Mr. Foreshew-Cain explained the primary change, “Private sector suppliers to government need to value the things that government values. GDS pivoted government to consider user needs first, not government needs. A similar transition needs to happen in the relationship between government and its private sector suppliers. We expect you as a supplier to put government’s needs first, in the same way that we in government have learnt to put citizens’ needs first.”

There were other things that materially shifted the relationship. For example, considering data to be a public asset and not something that the supplier gets to own. The services should be built on open standards. And if government uses components a certain vendor, they should have the opportunity to reuse them across government, if they see a need to do so.

And most importantly that vendors engage with GDS in being transparent, moving to transparent contracting and sharing of learning.

Defining Digital Transformation – Are our institutions designed for the 21st century?

We asked Mr. Foreshew-Cain what digital transformation means to him. In his words:

“Digital is about applying the culture, processes, practices and technology of the internet era to respond to people’s raised expectations. But we will get it wrong if people focus on the digital part of it and not the ‘transformation’ part.

Most importantly this is not about technology. We are talking about institutional reform. Is Uber just a taxi company with better tech?

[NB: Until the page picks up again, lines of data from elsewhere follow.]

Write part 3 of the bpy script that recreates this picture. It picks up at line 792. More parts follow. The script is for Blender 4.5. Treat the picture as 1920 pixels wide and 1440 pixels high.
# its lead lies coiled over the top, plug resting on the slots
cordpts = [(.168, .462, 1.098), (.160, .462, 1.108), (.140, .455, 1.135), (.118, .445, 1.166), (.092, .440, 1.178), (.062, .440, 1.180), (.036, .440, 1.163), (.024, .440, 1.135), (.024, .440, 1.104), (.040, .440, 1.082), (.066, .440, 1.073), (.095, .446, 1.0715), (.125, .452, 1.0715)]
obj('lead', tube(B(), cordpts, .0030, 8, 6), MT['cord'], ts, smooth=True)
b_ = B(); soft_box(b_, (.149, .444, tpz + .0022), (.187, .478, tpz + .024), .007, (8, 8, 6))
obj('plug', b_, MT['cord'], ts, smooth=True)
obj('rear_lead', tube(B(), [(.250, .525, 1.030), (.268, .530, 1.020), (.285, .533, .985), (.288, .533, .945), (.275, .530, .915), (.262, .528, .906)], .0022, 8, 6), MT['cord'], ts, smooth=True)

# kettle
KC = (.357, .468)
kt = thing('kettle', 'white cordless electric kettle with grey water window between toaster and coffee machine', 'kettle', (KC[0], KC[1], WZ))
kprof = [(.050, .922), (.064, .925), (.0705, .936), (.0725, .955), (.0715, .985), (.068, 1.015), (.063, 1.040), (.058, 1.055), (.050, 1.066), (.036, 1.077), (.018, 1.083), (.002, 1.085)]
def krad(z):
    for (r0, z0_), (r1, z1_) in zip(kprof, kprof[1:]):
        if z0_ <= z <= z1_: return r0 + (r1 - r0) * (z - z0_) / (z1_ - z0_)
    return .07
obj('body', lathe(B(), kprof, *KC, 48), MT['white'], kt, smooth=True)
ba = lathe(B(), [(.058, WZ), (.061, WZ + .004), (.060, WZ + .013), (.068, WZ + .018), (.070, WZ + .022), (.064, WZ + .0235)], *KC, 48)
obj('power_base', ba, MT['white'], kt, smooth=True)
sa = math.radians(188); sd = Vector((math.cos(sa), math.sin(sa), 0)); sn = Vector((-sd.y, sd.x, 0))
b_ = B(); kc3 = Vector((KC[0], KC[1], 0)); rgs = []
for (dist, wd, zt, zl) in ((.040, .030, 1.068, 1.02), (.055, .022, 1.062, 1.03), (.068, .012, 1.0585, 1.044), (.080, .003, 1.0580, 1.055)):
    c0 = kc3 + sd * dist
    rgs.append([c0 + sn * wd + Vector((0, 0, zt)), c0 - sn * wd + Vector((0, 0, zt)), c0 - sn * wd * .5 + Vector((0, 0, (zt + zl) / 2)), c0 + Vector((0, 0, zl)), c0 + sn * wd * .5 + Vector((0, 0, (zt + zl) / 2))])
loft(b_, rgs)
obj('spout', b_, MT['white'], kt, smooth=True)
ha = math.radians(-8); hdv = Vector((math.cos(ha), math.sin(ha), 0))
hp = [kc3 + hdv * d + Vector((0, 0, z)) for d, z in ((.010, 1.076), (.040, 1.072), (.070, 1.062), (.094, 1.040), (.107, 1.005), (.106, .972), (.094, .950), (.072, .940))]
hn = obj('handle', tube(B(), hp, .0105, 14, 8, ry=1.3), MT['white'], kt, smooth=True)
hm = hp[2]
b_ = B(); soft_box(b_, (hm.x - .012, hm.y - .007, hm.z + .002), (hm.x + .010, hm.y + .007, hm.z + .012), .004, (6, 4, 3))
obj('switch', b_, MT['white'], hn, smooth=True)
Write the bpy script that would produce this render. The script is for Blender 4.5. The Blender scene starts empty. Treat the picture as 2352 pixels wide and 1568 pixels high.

No – it’s a whole new business model that works fundamentally differently.  The institutions that we have in the UK were designed around an administrative bureaucracy in the mid-19th century, not the networked 21st centrury.

For me digital transformation starts with a question. Are our institutions designed to operate in the 21st century? Taking a hypothetical, if I were to set the Driver and Vehicle Licensing Agency (DVLA) today, would it look anything like the administrative bureaucracy that we have evolved to today? The answer, again, is no. It would most probably have more in common with the platform-focused digital start-ups.

In the private sector the cycle time between strategy and implementation has been reduced dramatically. Government’s not there yet. We still have policy professionals that exist in a separate world, thinking about what are the choices we need to make to implement the political agenda of the government of the day.

Policy design should not be a big upfront intellectual exercise. Policy needs to adopt the design practices of the digital economy. Build something, test and learn over short cycle times. Test policy because the cost of change now is so low. That will drive a different shape of government.”